Point Rouge Gallery 4 rue du Dahomey 75011 Paris France
L’écriture et l’image se mêlent sans cesse, s’empilent, s’emboitent.
Tantôt la première est à l’origine de la seconde, tantôt c’est cette dernière qui prendra le dessus. Comment parvenir à l’équilibre ?
Le découvert de l’âme se laisse parfois aller à quelque excès dans l’usage des mots.
La brutalité crue du verbe fane les fleurs de camélias et laisse la rouille s’imposer trop vite.
C’est la photographie, dans sa généreuse pérennité, qui offrira l’immortalité à celles qui ont eu la force et l’énergie nécessaires pour s’épanouir les pieds dans la neige.
Les images s’interprèteront à l’infini, avec plus de douceur, laissant l’espace à la réminiscence.
Il est des rencontres essentielles, de celles qui vous intiment de réfléchir à votre statut d’humain et dont l’encombrante et cognitive beauté vous entraine à ne plus faire comme avant.
Mais plutôt qu’un portrait, qui dit si peu qu’il en devient infidèle, qui dit tellement qu’il en devient indécent, j’ai préféré, ici à toute bonne fin, les paysages.
Eux seuls raconteront les moments vécus ou rêvés, diront le soutien de cette nature tant aimée, de ces vagues dans lesquelles on nage à proximité d’un horizon à la plénitude réconfortante, de ces chemins que l’on emprunte indéfiniment dans une délicieuse et rassurante récurrence.
Ces images symbolisent la permanente quête du photographe qui tente de poursuivre sa route, sans trop songer que les êtres chéris sont de plus en plus nombreux à se parer de transparence.
Ainsi que moi, mes images, ne sont faites que de rencontres.

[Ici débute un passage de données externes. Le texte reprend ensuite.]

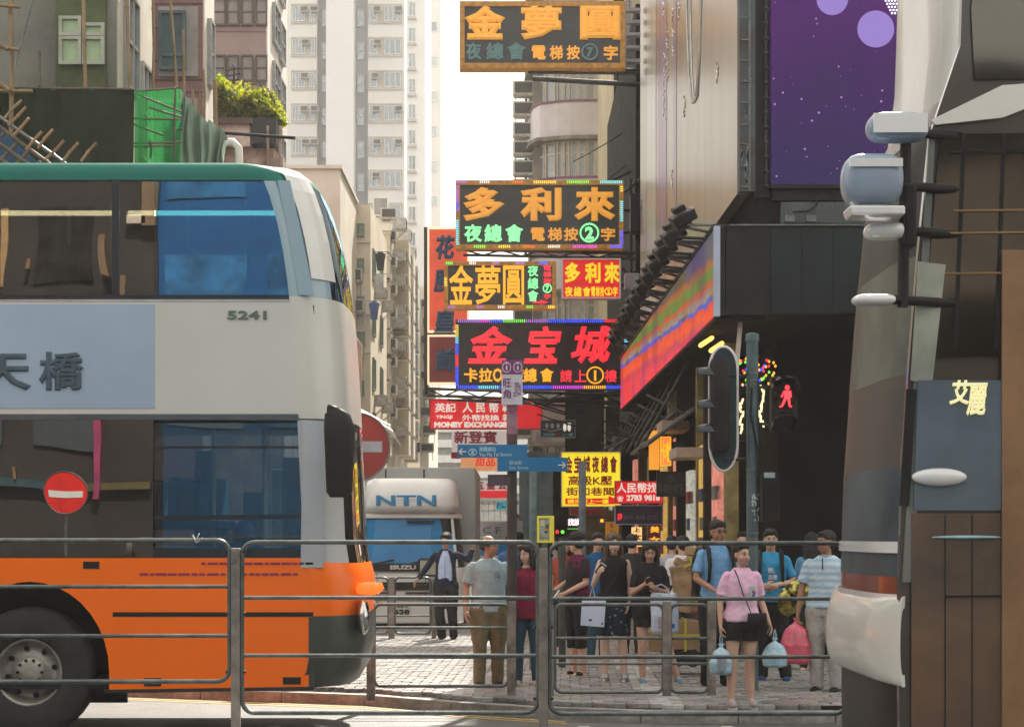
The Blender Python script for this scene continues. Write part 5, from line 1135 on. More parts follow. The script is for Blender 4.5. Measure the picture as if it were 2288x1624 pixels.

Elles prennent corps dans le souvenir de belles phrases murmurées dans un sourire songeur : « L’homme doit jouer sa note dans le concert universel, peut-être est-ce là la raison de sa présence en ce monde… Jouer une note… »
Elles ont pour viatique les exigeantes et douces attentions que quelqu’une vous adressa les yeux dans les yeux : « Lorsque vous discutez avec quelqu’un ne vous tenez pas en dessous, pas au-dessus non plus. Face à face, Marie. Face à face…»
Petit à petit, sans doute s’habitue-t-on à l’absence. Parvient-on même à faire usage de la mémoire sans excès de mélancolie, en songeant, à l’instant où elle pourrait l’emporter, qu’il existe la possibilité de ce léger déplacement, de ce « Sel de la vie » dont parle si justement Françoise Héritier.
L’acte photographique ne montrera pas tout, alors on le réitérera sans fin jusqu’à pressentir, telle une transposition du souvenir d’une caresse sur la main, la lumière qui dessine la représentation tant espérée.